Task to complete: From the first line of the listing below, retype each line up to and including the one with "scn.camera = camo"; pictures stay out.

Material supplied:
● ● ●

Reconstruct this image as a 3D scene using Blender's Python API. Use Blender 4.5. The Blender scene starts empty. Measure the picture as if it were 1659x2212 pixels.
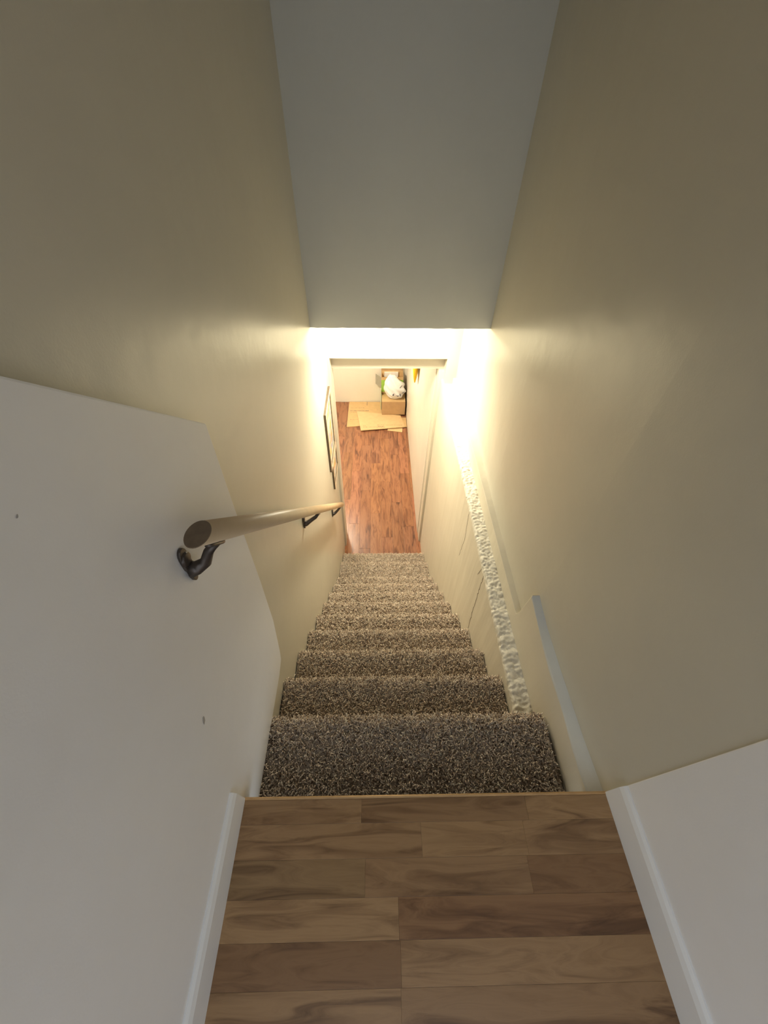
import bpy, bmesh, math, random
import numpy as np
from mathutils import Matrix, Vector
random.seed(4); rng = np.random.default_rng(4)
C = bpy.context.scene.collection
scn = bpy.context.scene

# ------------------------------------------------------------------ camera
H = 1.2                                             # eye height above the landing floor
R_ = Vector((0.99979481, -0.0154909, 0.01305239))
U_ = Vector((0.00265015, 0.73884009, 0.67387558))
F_ = Vector((0.02008256, 0.67370272, -0.73872954))
cam = bpy.data.cameras.new('camera'); cam.sensor_fit = 'HORIZONTAL'; cam.sensor_width = 36
cam.lens = 36 * 844.88 / 1659; cam.clip_start = 0.02
camo = bpy.data.objects.new('camera', cam); C.objects.link(camo)
camo.matrix_world = Matrix(((R_.x, U_.x, -F_.x, 0), (R_.y, U_.y, -F_.y, 0), (R_.z, U_.z, -F_.z, H), (0, 0, 0, 1)))
scn.camera = camo

# ------------------------------------------------------------------ world: soft daylight reaching the landing from the open room behind
w = bpy.data.worlds.new('daylight'); scn.world = w; w.use_nodes = True
bg = w.node_tree.nodes['Background']; bg.inputs[0].default_value = (0.84, 0.91, 1.0, 1); bg.inputs[1].default_value = 0.88
LAMP = 270.0                                         # stairwell bulb
LOWER = 300.0                                        # lower room globe
vs = scn.view_settings
vs.view_transform = 'Standard'; vs.look = 'None'; vs.gamma = 1; vs.exposure = 0.60; vs.use_curve_mapping = False

# ------------------------------------------------------------------ helpers
def obj(name, me, mat=None, parent=None, loc=None, color=None):
    o = bpy.data.objects.new(name, me); C.objects.link(o)
    if mat is not None and me is not None and not me.materials: me.materials.append(mat)
    if parent is not None: o.parent = parent
    if loc is not None: o.location = loc
    if color is not None: o.color = (*color, 1)
    return o
def tag(o, label=None, cat=None, group=None, kind=None):
    if label: o['label'] = label
    if cat: o['category'] = cat
    if group: o['group'] = group
    if kind: o['kind'] = kind
    return o
def thing(name, label, cat, loc=(0, 0, 0), group=None):
    o = bpy.data.objects.new(name, None); C.objects.link(o); o.location = loc; o.empty_display_size = .05
    return tag(o, label, cat, group)
def mesh_from(verts, faces, smooth=False):
    me = bpy.data.meshes.new('m'); me.from_pydata([tuple(v) for v in verts], [], faces); me.update()
    if smooth: me.polygons.foreach_set('use_smooth', [True] * len(me.polygons))
    return me
def bm_mesh(bm, smooth=False, bevel=0, seg=2):
    bmesh.ops.recalc_face_normals(bm, faces=bm.faces[:])
    if bevel: bmesh.ops.bevel(bm, geom=bm.edges[:], offset=bevel, segments=seg, affect='EDGES', profile=.6)
    me = bpy.data.meshes.new('m'); bm.to_mesh(me); bm.free()
    if smooth: me.polygons.foreach_set('use_smooth', [True] * len(me.polygons))
    return me
def add_box(bm, x0, x1, y0, y1, z0, z1):
    v = [bm.verts.new((x, y, z)) for z in (z0, z1) for y in (y0, y1) for x in (x0, x1)]
    for f in ((0, 2, 3, 1), (4, 5, 7, 6), (0, 1, 5, 4), (2, 6, 7, 3), (0, 4, 6, 2), (1, 3, 7, 5)):
        bm.faces.new([v[i] for i in f])
def box(x0, x1, y0, y1, z0, z1, bevel=0):
    bm = bmesh.new(); add_box(bm, x0, x1, y0, y1, z0, z1); return bm_mesh(bm, bevel=bevel)
def add_prism(bm, poly, axis, a, b):
    """poly in the two other axes (order x,y,z without axis), extruded along axis from a to b"""
    def P(p, t):
        return {'X': (t, p[0], p[1]), 'Y': (p[0], t, p[1]), 'Z': (p[0], p[1], t)}[axis]
    A = [bm.verts.new(P(p, a)) for p in poly]; B = [bm.verts.new(P(p, b)) for p in poly]
    n = len(poly)
    bm.faces.new(A); bm.faces.new(B[::-1])
    for i in range(n): bm.faces.new((A[i], B[i], B[(i + 1) % n], A[(i + 1) % n]))
def prism(poly, axis, a, b, bevel=0):
    bm = bmesh.new(); add_prism(bm, poly, axis, a, b); return bm_mesh(bm, bevel=bevel)
def add_tube(bm, pts, rad, n=12, caps=True, squash=None):
    pts = [Vector(p) for p in pts]; rings = []
    rads = rad if isinstance(rad, (list, tuple)) else [rad] * len(pts)
    up = Vector((0.3, 0.2, 1)).normalized()
    for i, p in enumerate(pts):
        t = (pts[min(i + 1, len(pts) - 1)] - pts[max(i - 1, 0)]).normalized()
        s = t.cross(up)
        if s.length < 1e-3: s = t.cross(Vector((1, 0, 0)))
        s.normalize(); q = t.cross(s).normalized()
        k = squash if squash else 1
        rings.append([bm.verts.new(p + s * (math.cos(a) * rads[i]) + q * (math.sin(a) * rads[i] * k))
                      for a in [2 * math.pi * j / n for j in range(n)]])
    for a, b in zip(rings, rings[1:]):
        for j in range(n): bm.faces.new((a[j], a[(j + 1) % n], b[(j + 1) % n], b[j]))
    if caps: bm.faces.new(rings[0][::-1]); bm.faces.new(rings[-1])
def add_lathe(bm, prof, c, axis=Vector((0, 0, 1)), n=24):
    """prof: (radius, height) along axis from c"""
    axis = axis.normalized(); s = axis.orthogonal().normalized(); q = axis.cross(s)
    rings = []
    for r, h in prof:
        if r < 1e-6: rings.append([bm.verts.new(Vector(c) + axis * h)])
        else: rings.append([bm.verts.new(Vector(c) + axis * h + (s * math.cos(2 * math.pi * j / n) + q * math.sin(2 * math.pi * j / n)) * r) for j in range(n)])
    for a, b in zip(rings, rings[1:]):
        for j in range(n):
            k = (j + 1) % n
            if len(a) == 1 and len(b) > 1: bm.faces.new((a[0], b[k], b[j]))
            elif len(b) == 1 and len(a) > 1: bm.faces.new((a[j], a[k], b[0]))
            elif len(a) > 1: bm.faces.new((a[j], a[k], b[k], b[j]))

# ------------------------------------------------------------------ materials
def new_mat(name):
    m = bpy.data.materials.new(name); m.use_nodes = True
    return m, m.node_tree, m.node_tree.nodes['Principled BSDF']
def N(nt, typ, **kw):
    n = nt.nodes.new(typ)
    for k, v in kw.items(): setattr(n, k, v)
    return n
def ramp(nt, stops):
    r = N(nt, 'ShaderNodeValToRGB'); e = r.color_ramp.elements
    while len(e) < len(stops): e.new(.5)
    for el, (p, c) in zip(e, stops): el.position = p; el.color = (*c, 1)
    return r
def plain(name, col, rough=.5, metal=0, var=.06, scale=30, bump=0, bscale=80, spec=.5):
    m, nt, b = new_mat(name)
    tc = N(nt, 'ShaderNodeTexCoord'); no = N(nt, 'ShaderNodeTexNoise'); no.inputs['Scale'].default_value = scale; no.inputs['Detail'].default_value = 4
    nt.links.new(tc.outputs['Object'], no.inputs['Vector'])
    r = ramp(nt, [(.3, tuple(max(0, c * (1 - var)) for c in col)), (.7, tuple(min(1, c * (1 + var)) for c in col))])
    nt.links.new(no.outputs['Fac'], r.inputs['Fac']); nt.links.new(r.outputs['Color'], b.inputs['Base Color'])
    b.inputs['Roughness'].default_value = rough; b.inputs['Metallic'].default_value = metal; b.inputs['Specular IOR Level'].default_value = spec
    if bump:
        n2 = N(nt, 'ShaderNodeTexNoise'); n2.inputs['Scale'].default_value = bscale; n2.inputs['Detail'].default_value = 3
        nt.links.new(tc.outputs['Object'], n2.inputs['Vector'])
        bp = N(nt, 'ShaderNodeBump'); bp.inputs['Strength'].default_value = bump; bp.inputs['Distance'].default_value = .004
        nt.links.new(n2.outputs['Fac'], bp.inputs['Height']); nt.links.new(bp.outputs['Normal'], b.inputs['Normal'])
    return m
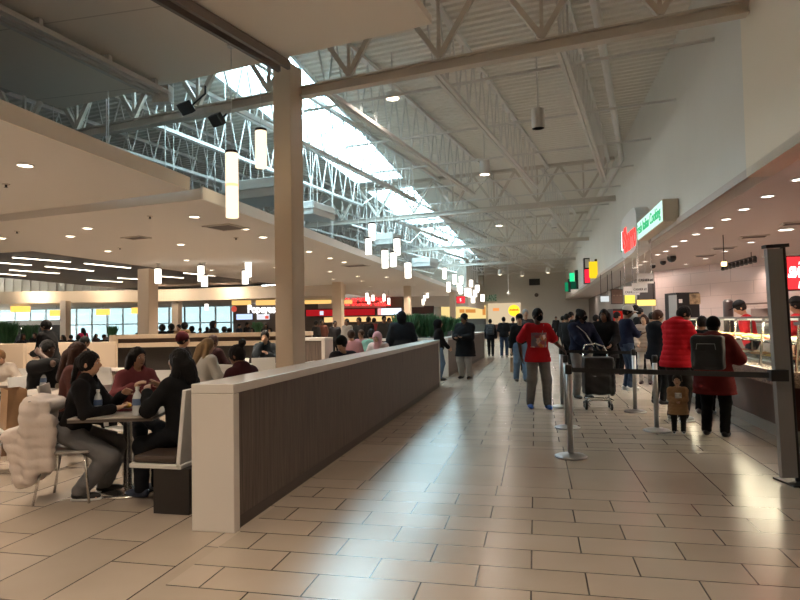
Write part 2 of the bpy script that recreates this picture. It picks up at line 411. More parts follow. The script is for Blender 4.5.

● ● ●

Result of the task:
Reconstruct this image as a 3D scene using Blender's Python API. Use Blender 4.5. The Blender scene starts empty. Measure the picture as if it were 1659x2212 pixels.
import bpy, bmesh, math, random
import numpy as np
from mathutils import Matrix, Vector
random.seed(4); rng = np.random.default_rng(4)
C = bpy.context.scene.collection
scn = bpy.context.scene

# ------------------------------------------------------------------ camera
H = 1.2                                             # eye height above the landing floor
R_ = Vector((0.99979481, -0.0154909, 0.01305239))
U_ = Vector((0.00265015, 0.73884009, 0.67387558))
F_ = Vector((0.02008256, 0.67370272, -0.73872954))
cam = bpy.data.cameras.new('camera'); cam.sensor_fit = 'HORIZONTAL'; cam.sensor_width = 36
cam.lens = 36 * 844.88 / 1659; cam.clip_start = 0.02
camo = bpy.data.objects.new('camera', cam); C.objects.link(camo)
camo.matrix_world = Matrix(((R_.x, U_.x, -F_.x, 0), (R_.y, U_.y, -F_.y, 0), (R_.z, U_.z, -F_.z, H), (0, 0, 0, 1)))
scn.camera = camo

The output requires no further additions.